I already stopped and remove containers since long time to avoid security issues,
Proxmox host dies not have IP in bridges, I have 2 subsets each one in separate bridge.
If vm can access host, that means it is not for production?
 
I already stopped and remove containers since long time to avoid security issues,
Proxmox host dies not have IP in bridges, I have 2 subsets each one in separate bridge.
If vm can access host, that means it is not for production?

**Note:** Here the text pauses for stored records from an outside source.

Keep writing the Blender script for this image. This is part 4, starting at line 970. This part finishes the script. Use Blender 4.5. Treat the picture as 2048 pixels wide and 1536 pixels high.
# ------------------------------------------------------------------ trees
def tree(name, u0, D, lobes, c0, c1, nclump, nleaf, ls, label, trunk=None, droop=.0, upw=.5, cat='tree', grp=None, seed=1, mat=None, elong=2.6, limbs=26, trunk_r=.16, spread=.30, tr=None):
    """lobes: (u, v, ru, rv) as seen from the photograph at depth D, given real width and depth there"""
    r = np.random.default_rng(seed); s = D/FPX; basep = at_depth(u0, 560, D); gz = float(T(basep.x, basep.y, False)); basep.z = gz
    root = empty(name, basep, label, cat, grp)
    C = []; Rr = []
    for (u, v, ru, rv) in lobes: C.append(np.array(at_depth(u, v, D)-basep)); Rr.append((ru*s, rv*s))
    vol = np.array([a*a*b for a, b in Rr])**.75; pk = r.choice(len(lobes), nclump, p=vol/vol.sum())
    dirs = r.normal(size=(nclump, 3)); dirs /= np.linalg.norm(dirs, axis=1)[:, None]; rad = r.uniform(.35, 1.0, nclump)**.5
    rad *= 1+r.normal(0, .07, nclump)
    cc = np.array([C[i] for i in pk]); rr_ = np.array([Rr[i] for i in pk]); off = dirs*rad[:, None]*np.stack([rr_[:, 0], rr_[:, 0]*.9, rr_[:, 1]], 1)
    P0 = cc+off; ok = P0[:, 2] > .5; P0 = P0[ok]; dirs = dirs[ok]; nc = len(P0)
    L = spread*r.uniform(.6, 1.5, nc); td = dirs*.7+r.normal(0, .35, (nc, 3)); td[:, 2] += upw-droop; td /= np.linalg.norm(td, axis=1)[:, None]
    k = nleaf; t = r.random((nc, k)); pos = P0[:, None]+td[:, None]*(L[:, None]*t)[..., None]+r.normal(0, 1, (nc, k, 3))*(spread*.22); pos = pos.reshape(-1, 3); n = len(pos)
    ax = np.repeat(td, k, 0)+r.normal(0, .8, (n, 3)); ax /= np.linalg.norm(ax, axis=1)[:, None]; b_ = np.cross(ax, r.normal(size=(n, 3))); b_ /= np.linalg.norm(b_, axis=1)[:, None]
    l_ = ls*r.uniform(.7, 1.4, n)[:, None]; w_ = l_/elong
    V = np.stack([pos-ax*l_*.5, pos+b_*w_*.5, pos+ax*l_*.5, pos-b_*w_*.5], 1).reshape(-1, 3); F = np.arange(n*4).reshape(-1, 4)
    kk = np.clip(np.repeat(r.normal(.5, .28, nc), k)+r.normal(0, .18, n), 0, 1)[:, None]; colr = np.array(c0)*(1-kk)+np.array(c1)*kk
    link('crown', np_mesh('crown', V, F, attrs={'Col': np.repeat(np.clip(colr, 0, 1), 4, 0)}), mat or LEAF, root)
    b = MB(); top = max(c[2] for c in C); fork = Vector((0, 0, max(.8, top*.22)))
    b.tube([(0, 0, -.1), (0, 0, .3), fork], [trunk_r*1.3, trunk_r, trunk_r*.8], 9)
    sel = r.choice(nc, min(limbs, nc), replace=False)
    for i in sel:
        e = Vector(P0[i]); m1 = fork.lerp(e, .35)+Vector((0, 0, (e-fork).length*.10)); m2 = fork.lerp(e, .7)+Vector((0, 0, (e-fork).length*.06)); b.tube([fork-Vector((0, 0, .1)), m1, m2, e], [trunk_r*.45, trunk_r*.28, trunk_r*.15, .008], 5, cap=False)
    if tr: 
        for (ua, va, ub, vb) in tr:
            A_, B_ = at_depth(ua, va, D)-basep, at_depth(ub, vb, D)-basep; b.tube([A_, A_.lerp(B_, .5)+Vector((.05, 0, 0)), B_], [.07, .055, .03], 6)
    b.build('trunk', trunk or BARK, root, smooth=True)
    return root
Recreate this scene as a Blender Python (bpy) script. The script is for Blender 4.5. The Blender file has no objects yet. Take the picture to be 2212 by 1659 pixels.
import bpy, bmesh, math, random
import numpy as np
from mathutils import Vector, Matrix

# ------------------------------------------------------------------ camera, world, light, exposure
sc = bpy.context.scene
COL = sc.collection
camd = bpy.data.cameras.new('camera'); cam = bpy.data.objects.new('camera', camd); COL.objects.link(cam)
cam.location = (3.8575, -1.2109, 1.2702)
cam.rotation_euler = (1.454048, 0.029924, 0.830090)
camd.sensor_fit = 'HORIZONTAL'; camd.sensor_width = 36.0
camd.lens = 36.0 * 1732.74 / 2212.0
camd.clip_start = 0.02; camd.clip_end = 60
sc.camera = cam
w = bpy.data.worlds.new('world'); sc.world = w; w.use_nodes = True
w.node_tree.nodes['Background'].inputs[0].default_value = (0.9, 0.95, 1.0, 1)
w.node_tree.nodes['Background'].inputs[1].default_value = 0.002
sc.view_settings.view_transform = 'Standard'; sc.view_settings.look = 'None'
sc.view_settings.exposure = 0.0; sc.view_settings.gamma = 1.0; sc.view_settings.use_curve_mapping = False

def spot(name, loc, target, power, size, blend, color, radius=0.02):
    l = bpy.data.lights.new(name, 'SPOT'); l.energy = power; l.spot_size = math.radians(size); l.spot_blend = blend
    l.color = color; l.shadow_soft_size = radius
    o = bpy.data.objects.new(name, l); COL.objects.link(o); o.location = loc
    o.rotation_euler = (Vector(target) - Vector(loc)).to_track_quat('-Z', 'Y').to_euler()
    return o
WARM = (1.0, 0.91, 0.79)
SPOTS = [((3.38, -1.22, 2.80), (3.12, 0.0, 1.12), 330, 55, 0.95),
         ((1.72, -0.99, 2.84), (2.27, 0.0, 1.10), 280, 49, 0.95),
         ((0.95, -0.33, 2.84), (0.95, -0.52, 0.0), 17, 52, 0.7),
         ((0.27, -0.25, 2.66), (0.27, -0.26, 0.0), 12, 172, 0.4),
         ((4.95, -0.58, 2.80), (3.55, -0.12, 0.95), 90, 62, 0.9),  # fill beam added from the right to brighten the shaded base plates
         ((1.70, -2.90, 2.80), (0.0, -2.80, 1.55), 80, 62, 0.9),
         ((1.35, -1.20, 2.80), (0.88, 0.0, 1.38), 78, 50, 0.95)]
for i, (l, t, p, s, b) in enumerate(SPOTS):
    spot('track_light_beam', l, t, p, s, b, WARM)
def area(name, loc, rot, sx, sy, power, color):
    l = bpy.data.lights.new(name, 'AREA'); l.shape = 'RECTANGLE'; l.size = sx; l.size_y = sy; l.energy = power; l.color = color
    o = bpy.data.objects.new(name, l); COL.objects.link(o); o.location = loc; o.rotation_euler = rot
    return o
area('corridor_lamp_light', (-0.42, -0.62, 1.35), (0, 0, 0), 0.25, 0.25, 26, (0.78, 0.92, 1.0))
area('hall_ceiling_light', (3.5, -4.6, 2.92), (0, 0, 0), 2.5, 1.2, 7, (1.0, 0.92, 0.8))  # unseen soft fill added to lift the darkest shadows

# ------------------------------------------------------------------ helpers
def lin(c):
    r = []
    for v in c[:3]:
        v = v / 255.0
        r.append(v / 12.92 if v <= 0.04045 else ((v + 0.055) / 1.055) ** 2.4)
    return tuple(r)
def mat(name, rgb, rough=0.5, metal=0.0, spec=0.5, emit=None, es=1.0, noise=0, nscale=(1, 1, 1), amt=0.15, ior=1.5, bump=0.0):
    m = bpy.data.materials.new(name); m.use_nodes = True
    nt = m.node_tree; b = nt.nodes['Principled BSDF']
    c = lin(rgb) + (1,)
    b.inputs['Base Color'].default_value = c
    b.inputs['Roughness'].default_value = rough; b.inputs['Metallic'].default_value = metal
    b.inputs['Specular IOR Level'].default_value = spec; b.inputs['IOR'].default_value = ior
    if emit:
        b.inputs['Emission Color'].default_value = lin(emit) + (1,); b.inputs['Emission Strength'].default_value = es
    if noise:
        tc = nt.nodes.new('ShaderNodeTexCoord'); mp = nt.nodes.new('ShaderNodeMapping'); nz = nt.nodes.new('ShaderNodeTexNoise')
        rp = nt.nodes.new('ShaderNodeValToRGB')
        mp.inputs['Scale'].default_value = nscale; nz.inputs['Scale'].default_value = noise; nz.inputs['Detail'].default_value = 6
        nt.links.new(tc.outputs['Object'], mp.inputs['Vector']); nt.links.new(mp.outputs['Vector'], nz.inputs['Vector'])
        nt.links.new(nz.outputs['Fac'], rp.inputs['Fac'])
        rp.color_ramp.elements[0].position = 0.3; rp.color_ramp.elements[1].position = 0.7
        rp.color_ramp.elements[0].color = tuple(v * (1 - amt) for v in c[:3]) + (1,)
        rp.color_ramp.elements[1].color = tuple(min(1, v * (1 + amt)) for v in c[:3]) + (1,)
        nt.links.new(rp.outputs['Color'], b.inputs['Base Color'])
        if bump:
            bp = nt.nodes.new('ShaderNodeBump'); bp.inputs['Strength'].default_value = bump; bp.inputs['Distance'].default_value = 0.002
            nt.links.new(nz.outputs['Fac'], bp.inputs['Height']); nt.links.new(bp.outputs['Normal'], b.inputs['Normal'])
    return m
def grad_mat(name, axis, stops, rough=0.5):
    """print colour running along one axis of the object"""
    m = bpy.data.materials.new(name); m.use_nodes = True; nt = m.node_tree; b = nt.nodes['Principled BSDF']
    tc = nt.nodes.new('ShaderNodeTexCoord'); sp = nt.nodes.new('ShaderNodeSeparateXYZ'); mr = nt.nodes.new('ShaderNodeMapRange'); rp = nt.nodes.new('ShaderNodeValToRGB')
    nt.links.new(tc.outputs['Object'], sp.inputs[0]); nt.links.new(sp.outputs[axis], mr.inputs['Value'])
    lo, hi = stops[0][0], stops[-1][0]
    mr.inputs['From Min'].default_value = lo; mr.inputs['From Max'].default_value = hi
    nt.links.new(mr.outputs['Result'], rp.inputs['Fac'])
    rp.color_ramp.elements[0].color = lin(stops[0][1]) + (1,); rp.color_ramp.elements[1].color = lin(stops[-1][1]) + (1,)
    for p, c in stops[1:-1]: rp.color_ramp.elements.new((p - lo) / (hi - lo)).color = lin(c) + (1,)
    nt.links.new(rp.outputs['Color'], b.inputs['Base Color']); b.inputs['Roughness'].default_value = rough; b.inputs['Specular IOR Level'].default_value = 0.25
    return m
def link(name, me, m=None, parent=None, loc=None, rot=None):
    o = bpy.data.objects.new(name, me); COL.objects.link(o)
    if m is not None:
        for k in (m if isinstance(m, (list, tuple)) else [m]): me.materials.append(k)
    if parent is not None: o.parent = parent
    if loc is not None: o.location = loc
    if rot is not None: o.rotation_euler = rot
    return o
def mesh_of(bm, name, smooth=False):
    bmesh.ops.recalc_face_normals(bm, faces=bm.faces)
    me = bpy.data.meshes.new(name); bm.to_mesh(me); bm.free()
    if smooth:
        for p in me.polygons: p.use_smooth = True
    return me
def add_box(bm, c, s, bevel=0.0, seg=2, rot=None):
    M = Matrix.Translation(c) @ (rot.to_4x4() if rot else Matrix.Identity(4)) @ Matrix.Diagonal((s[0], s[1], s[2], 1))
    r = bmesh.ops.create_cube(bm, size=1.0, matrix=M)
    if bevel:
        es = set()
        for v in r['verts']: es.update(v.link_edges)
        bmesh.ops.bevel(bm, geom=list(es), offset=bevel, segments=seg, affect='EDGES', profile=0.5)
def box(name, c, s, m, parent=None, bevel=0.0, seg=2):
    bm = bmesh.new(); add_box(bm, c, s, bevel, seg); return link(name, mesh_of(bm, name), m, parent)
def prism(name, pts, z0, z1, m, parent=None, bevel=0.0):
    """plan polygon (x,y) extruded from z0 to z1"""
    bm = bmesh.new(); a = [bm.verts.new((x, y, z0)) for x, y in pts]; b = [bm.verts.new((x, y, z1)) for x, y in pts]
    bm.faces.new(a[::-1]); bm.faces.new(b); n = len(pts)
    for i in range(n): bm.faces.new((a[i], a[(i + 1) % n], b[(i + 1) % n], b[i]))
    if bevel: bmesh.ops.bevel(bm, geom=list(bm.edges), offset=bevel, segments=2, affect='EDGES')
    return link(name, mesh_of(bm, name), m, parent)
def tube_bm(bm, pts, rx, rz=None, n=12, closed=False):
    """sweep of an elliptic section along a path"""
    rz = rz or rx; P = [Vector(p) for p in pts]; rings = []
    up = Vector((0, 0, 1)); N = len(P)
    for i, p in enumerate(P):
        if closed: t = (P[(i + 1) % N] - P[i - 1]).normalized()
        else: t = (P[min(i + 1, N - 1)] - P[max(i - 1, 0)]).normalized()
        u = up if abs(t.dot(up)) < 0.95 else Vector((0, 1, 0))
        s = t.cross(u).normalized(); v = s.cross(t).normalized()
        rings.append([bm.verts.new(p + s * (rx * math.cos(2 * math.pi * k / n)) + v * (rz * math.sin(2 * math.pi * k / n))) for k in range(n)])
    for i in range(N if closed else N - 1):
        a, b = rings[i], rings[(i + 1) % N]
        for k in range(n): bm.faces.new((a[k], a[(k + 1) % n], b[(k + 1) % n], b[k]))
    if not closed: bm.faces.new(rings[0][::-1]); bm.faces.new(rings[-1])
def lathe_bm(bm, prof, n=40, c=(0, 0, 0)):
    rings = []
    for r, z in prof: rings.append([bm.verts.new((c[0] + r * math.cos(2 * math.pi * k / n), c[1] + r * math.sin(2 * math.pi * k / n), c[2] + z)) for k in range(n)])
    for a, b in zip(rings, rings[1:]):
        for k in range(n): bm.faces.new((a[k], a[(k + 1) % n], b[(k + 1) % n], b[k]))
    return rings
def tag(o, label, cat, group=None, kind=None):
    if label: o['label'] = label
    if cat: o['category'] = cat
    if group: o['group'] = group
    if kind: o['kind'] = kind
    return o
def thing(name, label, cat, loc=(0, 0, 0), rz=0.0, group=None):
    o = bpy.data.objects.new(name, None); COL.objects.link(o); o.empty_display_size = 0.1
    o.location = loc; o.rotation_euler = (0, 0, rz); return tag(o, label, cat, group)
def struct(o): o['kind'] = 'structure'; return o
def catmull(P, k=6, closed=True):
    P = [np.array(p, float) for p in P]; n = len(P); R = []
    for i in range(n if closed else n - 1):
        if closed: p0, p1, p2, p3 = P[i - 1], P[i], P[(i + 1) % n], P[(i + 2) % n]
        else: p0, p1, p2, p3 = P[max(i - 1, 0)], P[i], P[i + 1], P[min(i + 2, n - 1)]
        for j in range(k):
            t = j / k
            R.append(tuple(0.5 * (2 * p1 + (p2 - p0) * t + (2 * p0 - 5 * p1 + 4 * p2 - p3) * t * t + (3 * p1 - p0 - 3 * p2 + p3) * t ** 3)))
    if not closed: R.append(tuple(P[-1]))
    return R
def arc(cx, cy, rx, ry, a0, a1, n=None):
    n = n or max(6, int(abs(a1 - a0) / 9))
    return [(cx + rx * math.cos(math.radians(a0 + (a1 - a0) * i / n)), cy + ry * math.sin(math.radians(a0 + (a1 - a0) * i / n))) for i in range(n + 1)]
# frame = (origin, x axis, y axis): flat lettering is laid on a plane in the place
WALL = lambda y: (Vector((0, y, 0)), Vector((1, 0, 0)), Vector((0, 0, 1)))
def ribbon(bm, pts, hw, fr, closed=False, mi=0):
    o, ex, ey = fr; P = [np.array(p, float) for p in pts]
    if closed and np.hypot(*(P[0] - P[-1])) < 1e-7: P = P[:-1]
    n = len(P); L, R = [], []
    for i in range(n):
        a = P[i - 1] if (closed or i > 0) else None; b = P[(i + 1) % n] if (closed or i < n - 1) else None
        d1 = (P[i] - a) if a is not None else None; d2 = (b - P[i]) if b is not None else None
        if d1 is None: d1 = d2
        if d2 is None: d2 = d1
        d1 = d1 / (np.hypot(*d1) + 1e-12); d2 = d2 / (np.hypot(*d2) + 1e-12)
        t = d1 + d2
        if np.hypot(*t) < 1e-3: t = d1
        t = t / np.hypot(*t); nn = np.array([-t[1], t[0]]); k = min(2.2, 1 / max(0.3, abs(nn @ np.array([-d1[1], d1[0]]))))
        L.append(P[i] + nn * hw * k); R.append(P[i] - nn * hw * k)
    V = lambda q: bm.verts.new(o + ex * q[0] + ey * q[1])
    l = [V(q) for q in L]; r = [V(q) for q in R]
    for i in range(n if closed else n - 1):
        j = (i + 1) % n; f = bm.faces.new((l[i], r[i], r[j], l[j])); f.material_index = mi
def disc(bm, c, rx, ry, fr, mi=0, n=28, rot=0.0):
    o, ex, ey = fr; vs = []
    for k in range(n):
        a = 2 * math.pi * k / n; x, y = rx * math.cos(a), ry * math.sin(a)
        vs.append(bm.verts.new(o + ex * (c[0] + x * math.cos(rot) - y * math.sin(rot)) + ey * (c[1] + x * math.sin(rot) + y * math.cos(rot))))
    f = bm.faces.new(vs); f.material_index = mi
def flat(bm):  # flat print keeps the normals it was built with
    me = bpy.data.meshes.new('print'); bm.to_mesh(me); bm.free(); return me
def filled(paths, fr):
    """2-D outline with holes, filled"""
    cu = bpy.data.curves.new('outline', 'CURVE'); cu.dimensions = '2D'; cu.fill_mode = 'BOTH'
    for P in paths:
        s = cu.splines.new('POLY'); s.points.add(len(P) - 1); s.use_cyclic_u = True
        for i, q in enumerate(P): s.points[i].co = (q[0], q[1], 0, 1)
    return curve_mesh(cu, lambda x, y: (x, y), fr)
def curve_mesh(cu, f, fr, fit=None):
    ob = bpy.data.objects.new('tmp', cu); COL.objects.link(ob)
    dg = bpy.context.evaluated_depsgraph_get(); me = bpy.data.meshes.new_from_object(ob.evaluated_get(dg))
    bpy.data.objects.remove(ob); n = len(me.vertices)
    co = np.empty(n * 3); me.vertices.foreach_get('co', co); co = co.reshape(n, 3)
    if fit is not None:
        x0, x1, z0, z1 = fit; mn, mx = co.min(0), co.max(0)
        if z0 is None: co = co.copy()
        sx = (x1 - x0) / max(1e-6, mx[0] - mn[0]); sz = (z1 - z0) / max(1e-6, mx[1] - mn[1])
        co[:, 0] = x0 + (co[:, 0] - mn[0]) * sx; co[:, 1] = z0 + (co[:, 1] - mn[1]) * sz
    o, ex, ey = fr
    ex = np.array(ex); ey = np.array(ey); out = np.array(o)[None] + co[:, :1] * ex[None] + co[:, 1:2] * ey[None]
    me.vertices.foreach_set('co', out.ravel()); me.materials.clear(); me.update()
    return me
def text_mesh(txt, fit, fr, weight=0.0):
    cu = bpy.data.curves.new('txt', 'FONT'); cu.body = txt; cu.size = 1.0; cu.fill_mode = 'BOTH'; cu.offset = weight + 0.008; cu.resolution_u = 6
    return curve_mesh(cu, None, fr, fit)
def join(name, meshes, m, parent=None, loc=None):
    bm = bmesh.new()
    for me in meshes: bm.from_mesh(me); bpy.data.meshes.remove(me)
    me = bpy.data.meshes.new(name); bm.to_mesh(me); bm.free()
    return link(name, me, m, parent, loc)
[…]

Please explain what you mean with subsets. Unless the networks a physically separated (or VLANs) connected only via a properly configured firewall, the VMs can (try to) connect to Proxmox host(s) via the network.
 
While creating vm, I select the bridge and add network card and expect proxmox to do the isolation
The VM (CPU, memory, disk) are isolated but if your networks are connected, they can still attack the host via the network. A virtual machine connected to a network is in that respect no different from a physical machine connected to that network. Use proper network isolation just as you would with physical machines.
 
Networking like this is a big beyond me too, I recommend Two Factor Auth if you can't isolate them on a different subnet/network that can't talk with your PVE host....
And if they're escaping the VM/QUEM, there's other problems...
 
so what's is the suggestion to isolate then from host?
I do not know much about bridges, but either do TFA on PVE host for better password security, or get a new network switch firewall capabilities to block traffic from all ips, except XYZ, get the vm's on a different network switch, , or tweak around with Proxmox bridges and firewall.